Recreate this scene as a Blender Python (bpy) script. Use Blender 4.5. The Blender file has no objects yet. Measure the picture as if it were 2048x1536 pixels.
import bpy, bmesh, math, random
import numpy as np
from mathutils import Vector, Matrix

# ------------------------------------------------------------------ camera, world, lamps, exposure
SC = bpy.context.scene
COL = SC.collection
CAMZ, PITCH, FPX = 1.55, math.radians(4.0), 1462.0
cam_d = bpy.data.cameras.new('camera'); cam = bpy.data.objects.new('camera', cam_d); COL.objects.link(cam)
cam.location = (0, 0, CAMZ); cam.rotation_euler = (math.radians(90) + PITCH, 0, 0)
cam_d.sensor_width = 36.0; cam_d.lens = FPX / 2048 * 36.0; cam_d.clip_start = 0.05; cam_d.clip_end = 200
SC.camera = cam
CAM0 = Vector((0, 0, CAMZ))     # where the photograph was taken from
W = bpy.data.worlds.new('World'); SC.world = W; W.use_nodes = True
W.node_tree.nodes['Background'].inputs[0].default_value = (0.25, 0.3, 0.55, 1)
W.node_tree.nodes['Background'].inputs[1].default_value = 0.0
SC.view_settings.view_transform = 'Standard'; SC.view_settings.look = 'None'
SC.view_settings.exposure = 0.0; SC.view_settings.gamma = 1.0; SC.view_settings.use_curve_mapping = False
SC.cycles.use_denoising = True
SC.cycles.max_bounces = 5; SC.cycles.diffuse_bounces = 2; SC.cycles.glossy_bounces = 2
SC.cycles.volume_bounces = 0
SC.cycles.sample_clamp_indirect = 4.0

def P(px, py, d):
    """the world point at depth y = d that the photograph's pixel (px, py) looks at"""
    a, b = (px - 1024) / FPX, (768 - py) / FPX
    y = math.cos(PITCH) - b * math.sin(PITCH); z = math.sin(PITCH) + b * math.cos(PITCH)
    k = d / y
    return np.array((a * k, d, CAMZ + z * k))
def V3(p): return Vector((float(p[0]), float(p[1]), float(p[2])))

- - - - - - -

From the first line to the last, please quote the material above exactly.

▶ **Solution**:
Recreate this scene as a Blender Python (bpy) script. Use Blender 4.5. The Blender file has no objects yet. Measure the picture as if it were 2048x1536 pixels.
import bpy, bmesh, math, random
import numpy as np
from mathutils import Vector, Matrix

# ------------------------------------------------------------------ camera, world, lamps, exposure
SC = bpy.context.scene
COL = SC.collection
CAMZ, PITCH, FPX = 1.55, math.radians(4.0), 1462.0
cam_d = bpy.data.cameras.new('camera'); cam = bpy.data.objects.new('camera', cam_d); COL.objects.link(cam)
cam.location = (0, 0, CAMZ); cam.rotation_euler = (math.radians(90) + PITCH, 0, 0)
cam_d.sensor_width = 36.0; cam_d.lens = FPX / 2048 * 36.0; cam_d.clip_start = 0.05; cam_d.clip_end = 200
SC.camera = cam
CAM0 = Vector((0, 0, CAMZ))     # where the photograph was taken from
W = bpy.data.worlds.new('World'); SC.world = W; W.use_nodes = True
W.node_tree.nodes['Background'].inputs[0].default_value = (0.25, 0.3, 0.55, 1)
W.node_tree.nodes['Background'].inputs[1].default_value = 0.0
SC.view_settings.view_transform = 'Standard'; SC.view_settings.look = 'None'
SC.view_settings.exposure = 0.0; SC.view_settings.gamma = 1.0; SC.view_settings.use_curve_mapping = False
SC.cycles.use_denoising = True
SC.cycles.max_bounces = 5; SC.cycles.diffuse_bounces = 2; SC.cycles.glossy_bounces = 2
SC.cycles.volume_bounces = 0
SC.cycles.sample_clamp_indirect = 4.0

def P(px, py, d):
    """the world point at depth y = d that the photograph's pixel (px, py) looks at"""
    a, b = (px - 1024) / FPX, (768 - py) / FPX
    y = math.cos(PITCH) - b * math.sin(PITCH); z = math.sin(PITCH) + b * math.cos(PITCH)
    k = d / y
    return np.array((a * k, d, CAMZ + z * k))
def V3(p): return Vector((float(p[0]), float(p[1]), float(p[2])))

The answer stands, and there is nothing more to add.